B – La direction du comédien


- Dans la quasi-totalité des extraits, Louis est debout. Dans quel extrait est-il assis ? pourquoi ? - Le jeu statique correspond-il à l’idée que vous vous faites de ce que Louis doit annoncer ? - Dans un extrait, Louis est vêtu de façon très banale : quelle interprétation pourriez-vous en faire ? - Le travail sur la gestuelle vous paraît-il ajouter du sens ? Dans quels extraits ? Pourquoi ? - Selon vous, le phrasé du prologue est-il toujours respecté ? Dans quel(s) extrait(s) l’est-il moins ? Faut-il y voir une intention du metteur en scène ? Laquelle ? - En gardant le texte sous les yeux, visionnez chacun des extraits pour affiner votre jugement.


C – Les partis pris de mise en scène


- Dans chacun des extraits, pourriez-vous justifier le parti pris de mise en scène ? Lequel ? Pourquoi ? - Certains partis pris vous paraissent-ils correspondre à l’idée que vous vous faites de la lecture du prologue ? - L’utilisation d’éléments externes au plateau (la vidéo par exemple) vous paraît-elle éclairer le texte ou le réduire à un alibi anecdotique ?

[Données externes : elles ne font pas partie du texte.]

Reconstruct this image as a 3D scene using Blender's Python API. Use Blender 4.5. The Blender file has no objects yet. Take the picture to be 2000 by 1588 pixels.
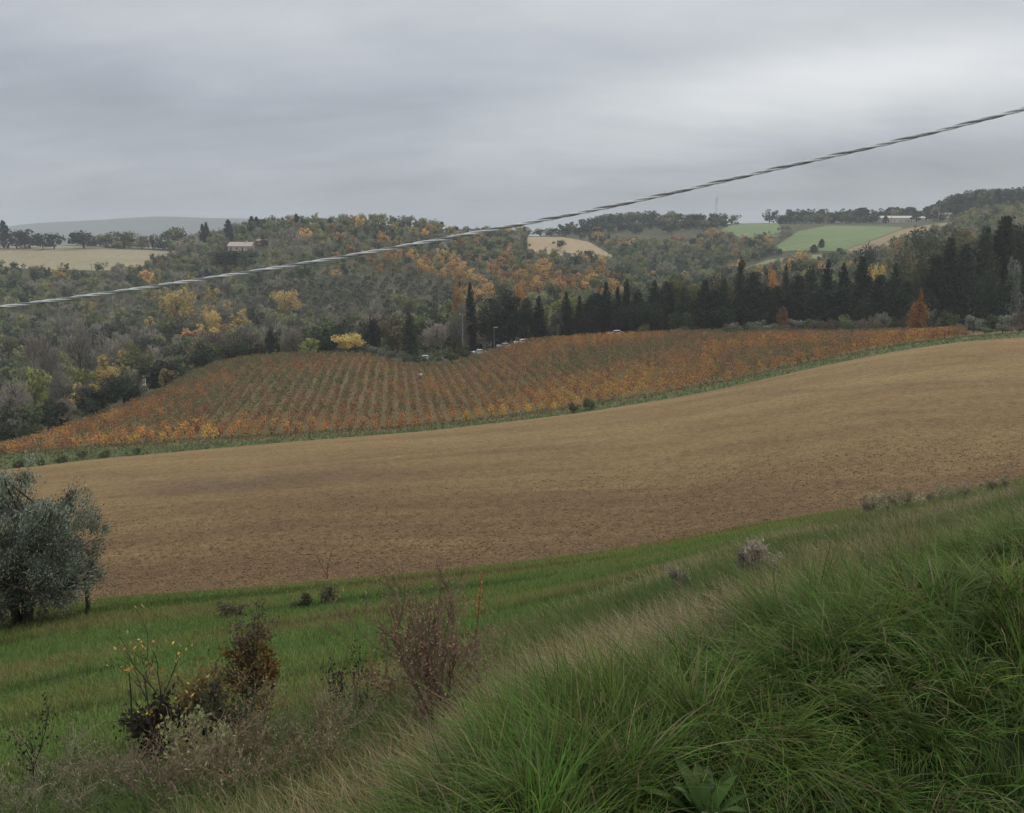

D – 3 exercices de mise en jeu en classe entière


- 4 ou 5 joueurs prennent en charge le prologue en se répartissant les répliques, avec adresse au public. Quels effets de voix et d’intonation obtient-on ainsi ? Quels passages du texte sont ainsi mis en valeur ? Pourquoi ? - Un joueur dit le prologue de Louis en se promenant dans la classe. Quelle peut être la réaction du public qui l’écoute ? - 2 joueurs se répartissent le monologue et le joue avec « un quatrième mur ». Etudiez l’effet obtenu.



3 – Prolongement avec d'autres langues


Vous trouverez dans l'onglet "Extraits" de nombreux extraits du prologue dans d'autres langues qui pourront faire l'objet d'un travail de réflexion sur la traduction ou d'exercices oraux avec les professeurs de langues.